Este desafío institucional sienta un precedente devastador. Si permitimos que las instituciones armadas decidan qué sentencias del Tribunal Constitucional acatar y cuáles ignorar, ¿qué sigue? ¿Podrán ignorar sentencias sobre corrupción militar si no les gustan? ¿Sobre abusos de autoridad? ¿Sobre violaciones de derechos humanos? Una vez que abrimos la puerta a la desobediencia selectiva de decisiones judiciales, el estado de derecho colapsa. No gradualmente, sino de inmediato.

La mayoría de los comentaristas se ha ido por la rama, debatiendo si es apropiado o no que militares y policías tengan relaciones homosexuales. Están discutiendo el árbol y perdiendo de vista el bosque. El bosque es esto: estamos presenciando la vulneración del debido proceso constitucional y la fractura de la jerarquía normativa del sistema. El Tribunal Constitucional ejerció su función constitucional de revisar normas y declararlas inconstitucionales. Punto. Esa decisión es la ley suprema. No está sujeta a referéndum popular ni a aprobación eclesiástica ni a veto militar.

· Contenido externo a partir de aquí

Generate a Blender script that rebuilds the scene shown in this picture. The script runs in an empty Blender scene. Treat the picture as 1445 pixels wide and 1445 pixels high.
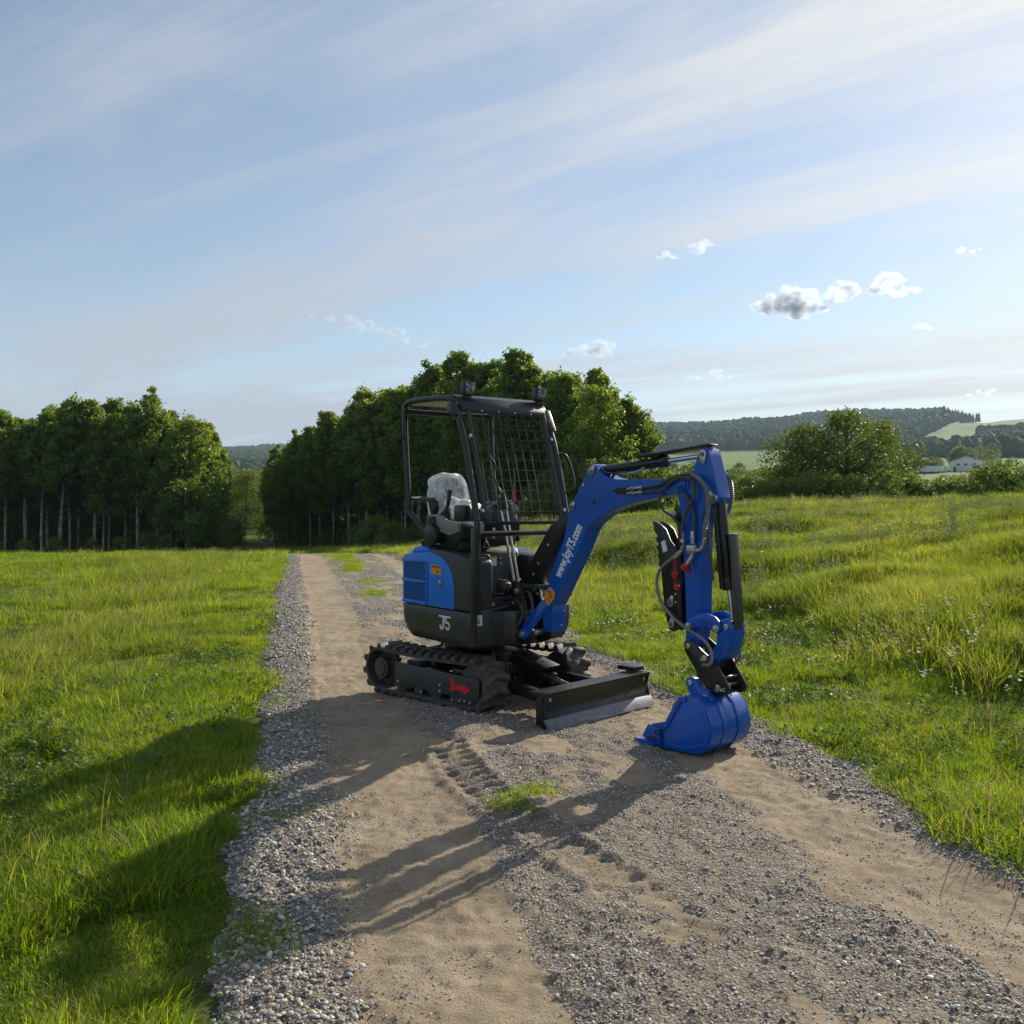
import bpy, bmesh, math, random
import numpy as np
from mathutils import Vector, Matrix, Euler
random.seed(7); rng = np.random.default_rng(11)
R = math.radians
scene = bpy.context.scene
COL = scene.collection

# ------------------------------------------------------------------ camera
cam_d = bpy.data.cameras.new('camera'); cam = bpy.data.objects.new('camera', cam_d); COL.objects.link(cam)
cam.location = (0, 0, 1.5); cam.rotation_euler = (R(90 - 0.709), 0, 0)
cam_d.sensor_width = 36; cam_d.lens = 33.23; cam_d.clip_start = 0.05; cam_d.clip_end = 30000
scene.camera = cam
# ------------------------------------------------------------------ sun and sky
SUN_AZ, SUN_EL = R(37.3), R(25)        # clockwise from +Y, seen from above
sun_dir = Vector((math.sin(SUN_AZ) * math.cos(SUN_EL), math.cos(SUN_AZ) * math.cos(SUN_EL), math.sin(SUN_EL)))
sd = bpy.data.lights.new('sun', 'SUN'); sun = bpy.data.objects.new('sun', sd); COL.objects.link(sun)
sd.energy = 4.9; sd.angle = R(0.6); sd.color = (1.0, 0.90, 0.74)
sun.rotation_euler = (-sun_dir).to_track_quat('-Z', 'Y').to_euler()
world = bpy.data.worlds.new('World'); scene.world = world; world.use_nodes = True
SKY_STRENGTH = 0.088
def build_world():
    nt = world.node_tree; nt.nodes.clear(); N = nt.nodes.new; L = nt.links.new
    out = N('ShaderNodeOutputWorld'); bg = N('ShaderNodeBackground'); bg.inputs[1].default_value = SKY_STRENGTH
    L(bg.outputs[0], out.inputs[0])
    sky = N('ShaderNodeTexSky'); sky.sky_type = 'NISHITA'; sky.sun_disc = False
    sky.sun_elevation = SUN_EL; sky.sun_rotation = SUN_AZ; sky.air_density = 1.0; sky.dust_density = 0.15; sky.ozone_density = 1.5
    geo = N('ShaderNodeTexCoord')
    sep = N('ShaderNodeSeparateXYZ'); L(geo.outputs['Generated'], sep.inputs[0])
    def m(op, a, b=None, c=None, clamp=False):
        n = N('ShaderNodeMath'); n.operation = op; n.use_clamp = clamp
        for i, v in enumerate((a, b, c)):
            if v is None: continue
            if isinstance(v, (int, float)): n.inputs[i].default_value = v
            else: L(v, n.inputs[i])
        return n.outputs[0]
    zz = m('ADD', m('MAXIMUM', sep.outputs[2], 0.0), 0.09)
    cx = m('DIVIDE', sep.outputs[0], zz); cy = m('DIVIDE', sep.outputs[1], zz)
    comb = N('ShaderNodeCombineXYZ'); L(cx, comb.inputs[0]); L(cy, comb.inputs[1])
    def layer(rot, sx, sy, scale, detail, rough, dist, lo, hi, off=(0, 0, 0)):
        mp = N('ShaderNodeMapping'); mp.vector_type = 'TEXTURE'
        L(comb.outputs[0], mp.inputs[0]); mp.inputs['Location'].default_value = off
        mp.inputs['Rotation'].default_value = (0, 0, R(rot)); mp.inputs['Scale'].default_value = (sx, sy, 1)
        no = N('ShaderNodeTexNoise'); no.inputs['Scale'].default_value = scale; no.inputs['Detail'].default_value = detail
        no.inputs['Roughness'].default_value = rough; no.inputs['Distortion'].default_value = dist
        L(mp.outputs[0], no.inputs[0])
        mr = N('ShaderNodeMapRange'); mr.interpolation_type = 'SMOOTHSTEP'; mr.inputs[1].default_value = lo; mr.inputs[2].default_value = hi
        L(no.outputs[0], mr.inputs[0]); return mr.outputs[0]
    veil = layer(143, 2.6, 1.0, 0.62, 8, 0.60, 0.5, 0.43, 0.58, (3.1, 1.7, 0))      # broad thin cirrus sheets
    fine = layer(150, 6.0, 0.42, 0.8, 10, 0.68, 0.35, 0.43, 0.64, (7.3, 2.2, 0))    # combed streaks
    wisp = layer(128, 3.0, 0.8, 0.9, 9, 0.66, 0.9, 0.50, 0.72, (1.3, 9.1, 0))
    f = m('ADD', m('MULTIPLY', veil, 0.65), m('MULTIPLY', fine, 0.42)); f = m('ADD', f, m('MULTIPLY', wisp, 0.35), clamp=True)
    f = m('ADD', m('MULTIPLY', f, 0.80), 0.19, clamp=True)
    hzn = m('SUBTRACT', 1.0, m('MULTIPLY', m('MAXIMUM', sep.outputs[2], 0.0), 5.0), clamp=True)      # far cloud decks merge into a pale horizon
    f = m('ADD', f, m('MULTIPLY', m('POWER', hzn, 2.0), 0.55), clamp=True)
    # cirrus takes the brightness of the sunlit air round it: warmer and brighter towards the sun
    dot = N('ShaderNodeVectorMath'); dot.operation = 'DOT_PRODUCT'; L(geo.outputs['Generated'], dot.inputs[0]); dot.inputs[1].default_value = sun_dir
    g = m('POWER', m('MAXIMUM', dot.outputs['Value'], 0.0), 7.0)
    br = m('ADD', 4.6, m('MULTIPLY', g, 3.8))
    cc = N('ShaderNodeMix'); cc.data_type = 'RGBA'; L(g, cc.inputs[0]); cc.inputs[6].default_value = (0.88, 0.97, 1.12, 1); cc.inputs[7].default_value = (1.05, 1.0, 0.90, 1)
    sc = N('ShaderNodeVectorMath'); sc.operation = 'SCALE'; L(cc.outputs[2], sc.inputs[0]); L(br, sc.inputs['Scale'])
    mx = N('ShaderNodeMix'); mx.data_type = 'RGBA'; L(f, mx.inputs[0]); L(sky.outputs[0], mx.inputs[6]); L(sc.outputs[0], mx.inputs[7])
    L(mx.outputs[2], bg.inputs[0])
build_world()
scene.view_settings.view_transform = 'Standard'; scene.view_settings.look = 'None'
scene.view_settings.exposure = 0.54; scene.view_settings.gamma = 1; scene.view_settings.use_curve_mapping = False
scene.cycles.use_denoising = True
scene.cycles.max_bounces = 8; scene.cycles.transparent_max_bounces = 12; scene.cycles.volume_bounces = 0
scene.cycles.transmission_bounces = 6; scene.cycles.diffuse_bounces = 4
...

Para ser absolutamente claro: la sentencia del TC no dice que los militares deben casarse con personas del mismo sexo. No dice que deben promocionar la homosexualidad. No ordena desfiles en los cuarteles. Simplemente establece que el Estado no puede sancionar penalmente lo que dos adultos consientan hacer en la privacidad de sus hogares. Eso es todo. Y si alguien considera que eso viola la disciplina militar, el camino es reformar la Constitución mediante el proceso establecido en el Artículo 272, no declararse en rebeldía institucional.

El Presidente Abinader tiene la obligación constitucional e histórica de corregir inmediatamente este desafío. No puede permitir que sus subordinados militares establezcan el precedente de que las decisiones del Tribunal Constitucional son opcionales. Si lo permite, no solo traicionará su juramento de defender la Constitución, sino que habrá puesto la primera piedra en el camino hacia la desintegración del orden democrático dominicano. En una democracia, nadie —absolutamente nadie— está por encima de la ley. Ni siquiera los que llevan uniforme.